Since this noise was a periodic oscillation and such a behaviour must have something to do with capacitances and inductances, it was obvious to take a closer look at the input capacitance C29. There is an excellent Phono FAQ by Arlt van den Hul. In it, he describes that an MC pickup does not really need a capacitance, but that capacitances of well over 100nF do not have a negative effect because of the low inductance of the pickup’s coil.

This statement was confirmed by my own experiments. Using a cinch adapter, I switched capacitors in parallel to the 100pF input capacitor – starting with 220pF – and finally fixed a value of 1nF (Wima FKP2). The noise is completely eliminated – so there is no more oscillation – and the MC input in my VV5 preamp is nearly as quiet as a line input with the pickup off. It has also been good for the sound of the pickups, they have become even more open.

Resistors and Coupling Capacitors

Although I built the original XOno in the VV4 with Dale resistors, I would no longer recommend such a setup today. Sound differences are not really audible. I built the complete VV5 with normal metal film resistors. The money saved would be better spent on coupling capacitors. From my own experience I can highly recommend the Obbligato Gold Premium, but they are too big for the board.
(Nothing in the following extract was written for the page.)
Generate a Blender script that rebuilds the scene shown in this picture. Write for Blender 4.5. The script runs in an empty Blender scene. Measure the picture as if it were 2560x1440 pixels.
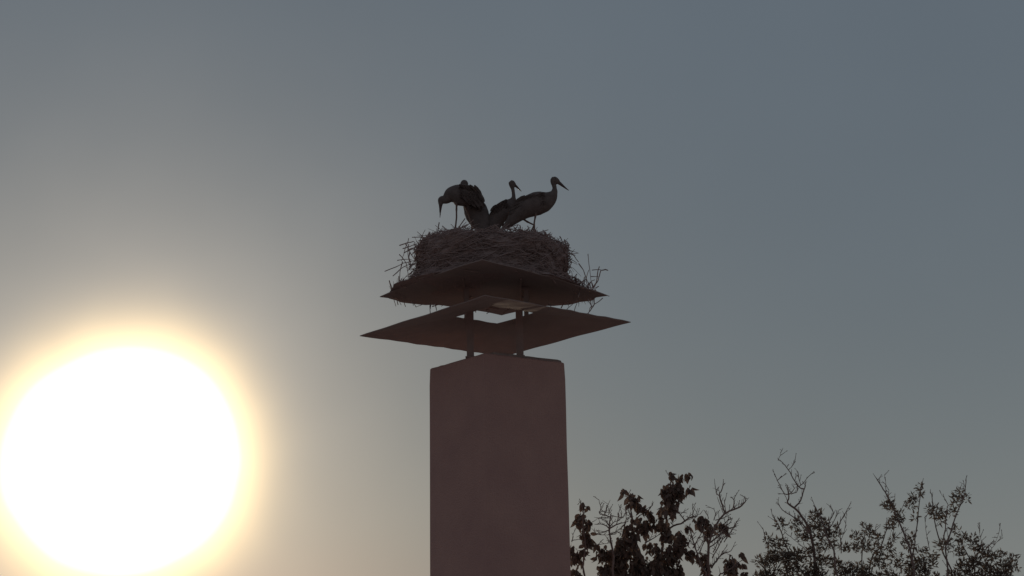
import bpy, bmesh, math, random
import numpy as np
from mathutils import Vector, Matrix, Quaternion

rnd = random.Random(11)
sc = bpy.context.scene
COL = sc.collection

# ------------------------------------------------------------------ camera
PITCH, ROLL, FOC, ZC = math.radians(14.0), 0.019, 3080.0, 5.0
cd = bpy.data.cameras.new('camera')
cam = bpy.data.objects.new('camera', cd)
COL.objects.link(cam)
cd.sensor_width = 36
cd.lens = FOC / 2560 * 36
cd.clip_start, cd.clip_end = 0.1, 12000
cam.location = (0, 0, ZC)
cam.rotation_euler = (Matrix.Rotation(math.pi / 2 + PITCH, 3, 'X') @ Matrix.Rotation(-ROLL, 3, 'Z')).to_euler()
sc.camera = cam

# ------------------------------------------------------------------ sky and sun
SUN_EL, SUN_AZ = math.radians(6.09), math.radians(-17.57)      # azimuth from +Y, to the left
SUN = Vector((math.sin(SUN_AZ) * math.cos(SUN_EL), math.cos(SUN_AZ) * math.cos(SUN_EL), math.sin(SUN_EL)))
SKY = 0.05
EXPO = math.log2(0.0108 / SKY)
w = bpy.data.worlds.new('World')
sc.world = w
w.use_nodes = True
nt = w.node_tree
nd, lk = nt.nodes, nt.links


def wmath(op, a, b=None, clamp=False):
    n = nd.new('ShaderNodeMath'); n.operation = op; n.use_clamp = clamp
    for i, v in enumerate((a, b)):
        if v is None: continue
        if isinstance(v, (int, float)): n.inputs[i].default_value = v
        else: lk.new(v, n.inputs[i])
    return n.outputs[0]


def wvec(op, a, b):
    n = nd.new('ShaderNodeVectorMath'); n.operation = op
    for i, v in enumerate((a, b)):
        if isinstance(v, (tuple, list, Vector)): n.inputs[i].default_value = tuple(v)
        else: lk.new(v, n.inputs[i])
    return n.outputs['Value' if op == 'DOT_PRODUCT' else 'Vector']


def wscale(col, fac):
    n = nd.new('ShaderNodeVectorMath'); n.operation = 'SCALE'
    n.inputs[0].default_value = col
    lk.new(fac, n.inputs['Scale'])
    return n.outputs['Vector']


sky = nd.new('ShaderNodeTexSky')
sky.sky_type = 'NISHITA'; sky.sun_disc = False
sky.sun_elevation = SUN_EL; sky.sun_rotation = SUN_AZ
sky.air_density, sky.dust_density, sky.ozone_density = 1.0, 1.0, 1.0
tc = nd.new('ShaderNodeTexCoord')
cosang = wvec('DOT_PRODUCT', tc.outputs['Generated'], SUN)
hn = nd.new('ShaderNodeTexNoise'); hn.inputs['Scale'].default_value = 9.0; hn.inputs['Detail'].default_value = 2   # uneven haze round the sun
lk.new(tc.outputs['Generated'], hn.inputs[0])
ang = wmath('MULTIPLY', wmath('ARCCOSINE', wmath('MINIMUM', cosang, 0.999999)), 180 / math.pi)
ang = wmath('MULTIPLY', ang, wmath('ADD', wmath('MULTIPLY', hn.outputs[0], .16), .962))
K = 1 / 0.0108
glow1 = wmath('EXPONENT', wmath('MULTIPLY', wmath('MULTIPLY', ang, ang), -1 / (2 * 2.5 ** 2)))   # dazzling core of the evening sun
glow2 = wmath('EXPONENT', wmath('MULTIPLY', ang, -1 / 6.0))                                       # hazy aureole
core = wmath('MULTIPLY', wmath('SUBTRACT', 5.3, ang), 1 / .4, True)
sep = nd.new('ShaderNodeSeparateXYZ'); lk.new(tc.outputs['Generated'], sep.inputs[0])
elev = wmath('MULTIPLY', wmath('ARCSINE', wmath('MAXIMUM', sep.outputs['Z'], 0.0)), 180 / math.pi)
horiz = wmath('EXPONENT', wmath('MULTIPLY', elev, -1 / 10.0))                                     # paler air towards the horizon
col = wvec('MULTIPLY', sky.outputs[0], tuple(1.85 * v for v in (0.112, 0.10, 0.03)))
for base_, f_ in (((10.8, 7.4, 3.1), glow1), ((0.98, 0.83, 0.66), glow2), ((0.083, 0.073, 0.036), horiz), ((.3, .3, .3), core)):
    col = wvec('ADD', col, wscale(tuple(K * v for v in base_), f_))
col = wvec('ADD', col, tuple(K * v for v in (0.106, 0.134, 0.168)))                               # thin even evening haze
hz = nd.new('ShaderNodeTexNoise'); hz.inputs['Scale'].default_value = 5.0; hz.inputs['Detail'].default_value = 3    # faint unevenness of the haze
lk.new(tc.outputs['Generated'], hz.inputs[0])
fac = wmath('ADD', wmath('MULTIPLY', hz.outputs[0], .10), .95)
vm = nd.new('ShaderNodeVectorMath'); vm.operation = 'SCALE'; lk.new(col, vm.inputs[0]); lk.new(fac, vm.inputs['Scale'])
lk.new(vm.outputs[0], nd['Background'].inputs[0])
nd['Background'].inputs[1].default_value = SKY

sd_ = bpy.data.lights.new('sun', 'SUN')
sun = bpy.data.objects.new('sun', sd_)
COL.objects.link(sun)
sd_.energy = 4.5; sd_.angle = math.radians(0.5); sd_.color = (1.0, 0.82, 0.62)
sun.rotation_euler = (-SUN).to_track_quat('-Z', 'Y').to_euler()
sun.location = (-20, 60, 30)

vs = sc.view_settings
vs.view_transform = 'Standard'; vs.look = 'None'; vs.gamma = 1; vs.use_curve_mapping = False
vs.exposure = EXPO

# ------------------------------------------------------------------ helpers
F0 = np.array([0, math.cos(PITCH), math.sin(PITCH)])
R0 = np.array([1.0, 0, 0])
U0 = np.array([0, -math.sin(PITCH), math.cos(PITCH)])
CR, SR = math.cos(ROLL), math.sin(ROLL)


def at(px, py, Y):
    """point of the place at distance Y that the photograph shows at pixel (px, py)"""
    X, Z = px - 1280, 720 - py
    x, y = X * CR + Z * SR, -X * SR + Z * CR
    d = F0 + R0 * x / FOC + U0 * y / FOC
    return np.array([0, 0, ZC]) + d * (Y / d[1])


def project(p):
    d = np.asarray(p, float) - np.array([0, 0, ZC])
    z = d @ F0
    x, y = d @ R0 / z * FOC, d @ U0 / z * FOC
    return 1280 + x * CR - y * SR, 720 - (x * SR + y * CR)


class MB:
    def __init__(s):
        s.v, s.f, s.m = [], [], []
        s.n = 0

    def add(s, verts, faces, mat=0):
        b = s.n
        verts = np.asarray(verts, float)
        s.v.append(verts)
        s.n += len(verts)
        for f in faces:
            s.f.append(tuple(i + b for i in f)); s.m.append(mat)

    def tube(s, pts, rad, n=6, mat=0, flat=1.0, cap=True, up=None):
        pts = [np.asarray(p, float) for p in pts]
        k = len(pts)
        if np.isscalar(rad): rad = [rad] * k
        vs_, fs = [], []
        ref = np.array([0.31, 0.87, 0.38]) if up is None else np.asarray(up, float)
        for i in range(k):
            t = pts[min(i + 1, k - 1)] - pts[max(i - 1, 0)]
            t = t / (np.linalg.norm(t) + 1e-9)
            a = ref - t * (ref @ t)
            if np.linalg.norm(a) < 1e-3: a = np.array([1, 0, 0.1]) - t * t[0]
            a /= np.linalg.norm(a)
            b = np.cross(t, a)
            for j in range(n):
                q = 2 * math.pi * j / n
                vs_.append(pts[i] + rad[i] * (a * math.cos(q) * flat + b * math.sin(q)))
        for i in range(k - 1):
            for j in range(n):
                fs.append((i * n + j, i * n + (j + 1) % n, (i + 1) * n + (j + 1) % n, (i + 1) * n + j))
        if cap:
            fs.append(tuple(range(n - 1, -1, -1)))
            fs.append(tuple((k - 1) * n + j for j in range(n)))
        s.add(vs_, fs, mat)

    def box(s, c, size, rot=0.0, mat=0):
        c = np.asarray(c, float)
        hx, hy, hz = [q / 2 for q in size]
        cr, sr = math.cos(rot), math.sin(rot)
        vs_ = []
        for z in (-hz, hz):
            for x, y in ((-hx, -hy), (hx, -hy), (hx, hy), (-hx, hy)):
                vs_.append(c + np.array([x * cr - y * sr, x * sr + y * cr, z]))
        s.add(vs_, [(3, 2, 1, 0), (4, 5, 6, 7), (0, 1, 5, 4), (1, 2, 6, 5), (2, 3, 7, 6), (3, 0, 4, 7)], mat)

    def mesh(s, name, off=(0, 0, 0), smooth=False):
        me = bpy.data.meshes.new(name)
        V = np.concatenate(s.v) - np.asarray(off, float)
        me.from_pydata(V.tolist(), [], s.f)
        if any(s.m): me.polygons.foreach_set('material_index', s.m)
        if smooth: me.polygons.foreach_set('use_smooth', [True] * len(me.polygons))
        me.update()
        return me


def put(name, me, mats, parent=None, loc=None):
    o = bpy.data.objects.new(name, me)
    COL.objects.link(o)
    if not isinstance(mats, (list, tuple)): mats = [mats]
    if len(me.materials) == 0:
        for m in mats: me.materials.append(m)
    if parent is not None: o.parent = parent
    if loc is not None: o.location = loc
    return o


def tag(o, label=None, cat=None, group=None, kind=None):
    for k, v in (('label', label), ('category', cat), ('group', group), ('kind', kind)):
        if v: o[k] = v
    return o


def thing(name, loc, label, cat, group=None):
    o = bpy.data.objects.new(name, None)
    o.empty_display_size = .2
    COL.objects.link(o)
    o.location = loc
    return tag(o, label, cat, group)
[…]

The Clarity Caps ESA 250V (see below) give excellent results and are my current recommendation as coupling capacitors.

XOno Installations


Every now and then I not only sell the boards for an XOno but also build a complete phono preamplifier. I would like to show you here what these XOno’s look like.

XOno for H.F.

This XOno has some special features in the power supply. Circuits from my VV5 have been used as additional circuit boards in the construction. Types of HI-FI 2000 are used as housings.

The power supply housing contains the two toroidal transformers and the power supply board. Electrically connected behind the PSU board is an additional circuit board on which capacitance multipliers are mounted.

XOno Power Supply with Capacitance Multipliers

CLC filters for the DC voltage are built into the voltage input of the actual XOno preamplifier. On the XOno PCB, the circuits around the LM317/337 voltage regulators are replaced by discrete voltage regulators. The coupling capacitors used are 10μF Clarity Caps ESA 250V. You can also see that – at the owner’s request – Dale resistors are used.

Pass XOno replica with Discrete Voltage Regulators

The last picture shows the two enclosures from behind with their connections.

Pass XOno Replica and Power Supply from behind

Since the capacitance multipliers and discrete voltage regulators are circuits from the current preamplifiers from Pass Labs I will not publish the schematics.